Il s’agissait d’un engagement réciproque à résoudre les conflits d’intérêts entre tra­vail­leurs·euses et employeurs par la négociation sans avoir recours à des mesures de lutte. Dans les circonstances historiques de l’époque, cette conception des rapports entre partenaires sociaux, défendue par Konrad Ilg, président de la FOMH, visait sensément à faire face ensemble, ouvrier·e·s et employeurs, aux menaces intérieures et extérieures nationale-socialiste et fasciste. Dans les années 1950 à 1970, la même conception visait à contenir, dans un contexte de guerre froide, la « menace communiste », étrangère, notamment son influence possible parmi les tra­vail­leurs·euses. Les travailleurs·euses immigrés italiens, membres du parti communiste, qui préconisaient une attitude syndicale combative, puis après 1968 les syndicalistes qua­li­fié·e·s de « gauchistes » étaient les plus visés.

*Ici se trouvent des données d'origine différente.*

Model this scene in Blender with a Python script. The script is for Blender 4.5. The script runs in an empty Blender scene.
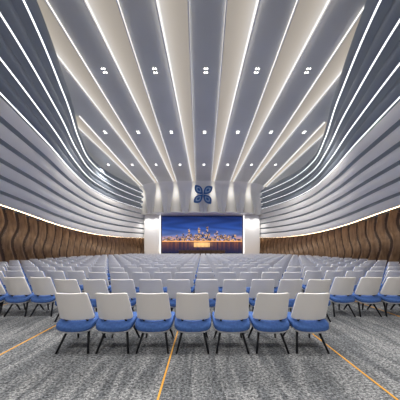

Une force syndicale réduite

La renonciation, par principe, à la grève a eu pour effet d’affaiblir considérablement la force militante des syndicats – en premier lieu la FTMH – qui y ont totalement souscrit. Afin de prévenir toute attitude combative, l’habitude a été prise de déléguer complètement aux permanents syndicaux le soin de négocier avec les employeurs. La discussion au sein des syndicats a été complètement étouffée ; effets concrets de la renonciation à promouvoir un syndicalisme indépendant et autonome, renonciation inclue dans le principe même des accords de 1937. En somme, le rapport de subordination inhérent aux rapports de travail a été intériorisé et incorporé dans le fonctionnement même du syndicat. Seule exception, le «Manifeste 1977», à l’initiative de quelques dirigeants de la FTMH, préconise une rupture avec la politique de paix du travail et l’adoption de pratiques démocratiques au sein du syndicat ; il est brisé, après une campagne de chasse aux sorcières mené par l’appareil central de la FTMH.

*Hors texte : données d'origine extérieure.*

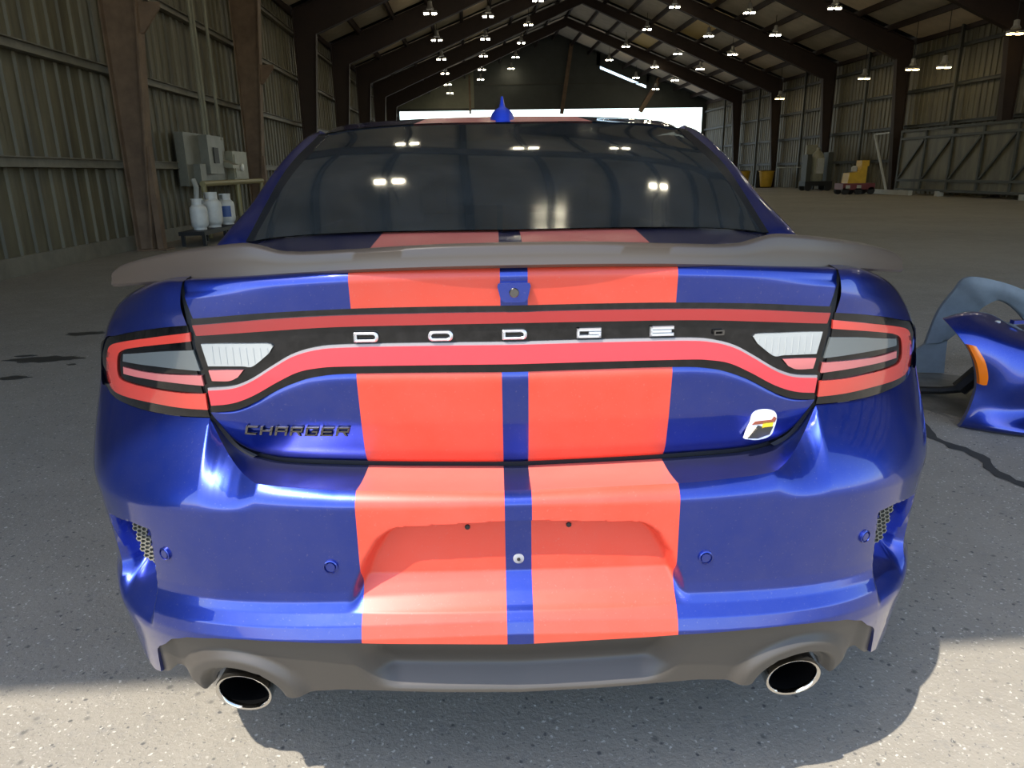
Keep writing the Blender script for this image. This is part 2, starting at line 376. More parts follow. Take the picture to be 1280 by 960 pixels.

Une remise en cause nécessaire

Dès le début des années 1990, la politique de paix du travail a perdu de sa légitimité alors que le patronat se montrait toujours plus inflexible s’en prenant résolument aux acquis de la période précédente afin de comprimer les coûts salariaux. Toutefois, les institutions et réglementations issues des années de consolidation de la paix du travail subsistent et pèsent de tout leur poids chaque fois que les travailleurs·euses décident de passer à l’action directe pour défendre leurs droits.

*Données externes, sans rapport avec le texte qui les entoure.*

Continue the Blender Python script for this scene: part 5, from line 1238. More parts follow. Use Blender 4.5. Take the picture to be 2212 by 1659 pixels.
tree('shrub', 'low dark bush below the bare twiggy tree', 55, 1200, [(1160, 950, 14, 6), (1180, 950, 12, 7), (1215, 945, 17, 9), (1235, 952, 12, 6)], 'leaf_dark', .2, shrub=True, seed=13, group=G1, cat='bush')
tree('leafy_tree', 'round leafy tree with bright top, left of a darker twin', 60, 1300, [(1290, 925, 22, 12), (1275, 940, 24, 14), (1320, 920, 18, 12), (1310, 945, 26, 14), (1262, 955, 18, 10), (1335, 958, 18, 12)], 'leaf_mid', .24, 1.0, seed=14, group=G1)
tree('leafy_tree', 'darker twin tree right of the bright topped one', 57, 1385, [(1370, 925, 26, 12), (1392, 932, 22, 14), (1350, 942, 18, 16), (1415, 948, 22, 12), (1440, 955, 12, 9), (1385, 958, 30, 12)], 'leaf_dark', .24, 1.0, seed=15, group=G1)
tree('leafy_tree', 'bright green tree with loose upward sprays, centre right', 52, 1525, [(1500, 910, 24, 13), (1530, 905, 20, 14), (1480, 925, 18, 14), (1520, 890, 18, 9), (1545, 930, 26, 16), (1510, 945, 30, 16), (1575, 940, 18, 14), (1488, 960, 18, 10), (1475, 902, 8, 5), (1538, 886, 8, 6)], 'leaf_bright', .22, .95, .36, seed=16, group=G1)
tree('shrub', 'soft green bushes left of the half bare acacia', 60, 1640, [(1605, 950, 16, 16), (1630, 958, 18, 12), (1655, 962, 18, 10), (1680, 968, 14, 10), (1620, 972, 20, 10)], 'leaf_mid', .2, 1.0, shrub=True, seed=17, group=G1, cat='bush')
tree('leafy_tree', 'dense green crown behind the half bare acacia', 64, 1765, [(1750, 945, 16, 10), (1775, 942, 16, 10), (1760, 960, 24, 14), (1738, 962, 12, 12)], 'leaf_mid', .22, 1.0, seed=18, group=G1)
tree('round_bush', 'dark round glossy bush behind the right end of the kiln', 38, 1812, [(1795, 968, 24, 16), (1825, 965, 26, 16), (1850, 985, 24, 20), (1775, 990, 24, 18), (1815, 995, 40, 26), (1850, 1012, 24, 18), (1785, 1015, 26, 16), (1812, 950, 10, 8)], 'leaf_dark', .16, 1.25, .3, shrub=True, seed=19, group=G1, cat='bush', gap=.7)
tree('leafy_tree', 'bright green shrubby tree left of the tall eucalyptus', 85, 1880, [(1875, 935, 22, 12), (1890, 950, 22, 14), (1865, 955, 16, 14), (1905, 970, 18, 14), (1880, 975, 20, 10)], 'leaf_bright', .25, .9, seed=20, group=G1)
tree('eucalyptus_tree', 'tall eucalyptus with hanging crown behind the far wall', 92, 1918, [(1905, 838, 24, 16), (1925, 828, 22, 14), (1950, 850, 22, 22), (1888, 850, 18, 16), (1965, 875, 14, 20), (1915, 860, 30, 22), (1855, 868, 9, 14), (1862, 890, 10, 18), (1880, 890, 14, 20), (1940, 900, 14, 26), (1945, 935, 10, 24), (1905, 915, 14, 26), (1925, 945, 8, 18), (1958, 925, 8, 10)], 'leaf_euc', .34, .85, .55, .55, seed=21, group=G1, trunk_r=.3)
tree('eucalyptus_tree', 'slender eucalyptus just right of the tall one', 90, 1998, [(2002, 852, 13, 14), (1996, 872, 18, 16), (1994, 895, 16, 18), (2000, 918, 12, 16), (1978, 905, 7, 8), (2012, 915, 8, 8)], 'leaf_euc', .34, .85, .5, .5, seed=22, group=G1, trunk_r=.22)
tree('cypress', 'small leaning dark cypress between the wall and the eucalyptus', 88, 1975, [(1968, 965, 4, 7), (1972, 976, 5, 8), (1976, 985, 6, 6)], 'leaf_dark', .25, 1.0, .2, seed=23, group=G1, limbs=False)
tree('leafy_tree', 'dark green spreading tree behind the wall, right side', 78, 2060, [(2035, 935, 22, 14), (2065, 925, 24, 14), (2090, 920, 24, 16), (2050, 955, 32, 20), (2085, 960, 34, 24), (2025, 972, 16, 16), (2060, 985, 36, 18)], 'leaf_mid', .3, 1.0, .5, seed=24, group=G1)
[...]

La formulation tordue de l’art 28 de la Constitution fédérale de 1999 laisse le champ libre à l’action patronale : «La grève et le lock-out sont licites quand ils se rapportent aux relations de travail et sont conformes aux obligations de préserver la paix du travail ou de recourir à une conciliation.» Selon cette disposition, les syndicats ne peuvent pas organiser une grève portant sur les relations de travail de manière licite s’ils ont conclu préalablement une convention collective de travail comportant une clause de paix du travail absolue. A défaut, ils encourent de lourdes sanctions pécuniaires (amendes et dommages-intérêts). Autre conséquence des décennies de paix du travail, la protection légale contre les licenciements représailles de syndicalistes (dé­lé­gué·e·s syndicaux membres de commission du personnels) est notoirement insuffisante. Cela a été constaté par le Comité de la liberté syndicale du BIT suite à la plainte de l’USS déposée en 2003, et comme l’illustre à nouveau le licenciement de deux membres de la Commission du personnel de l’entreprise TESA à Renens.

Comme le disaient les présidents des commissions du personnel de Novartis «Après pareils licenciements, il ne faut plus parler de paix du travail», et de Bobst «Si le patronat supprime la liberté d’expression et veut le conflit, il l’aura.» (24 Heures 22.11.2011).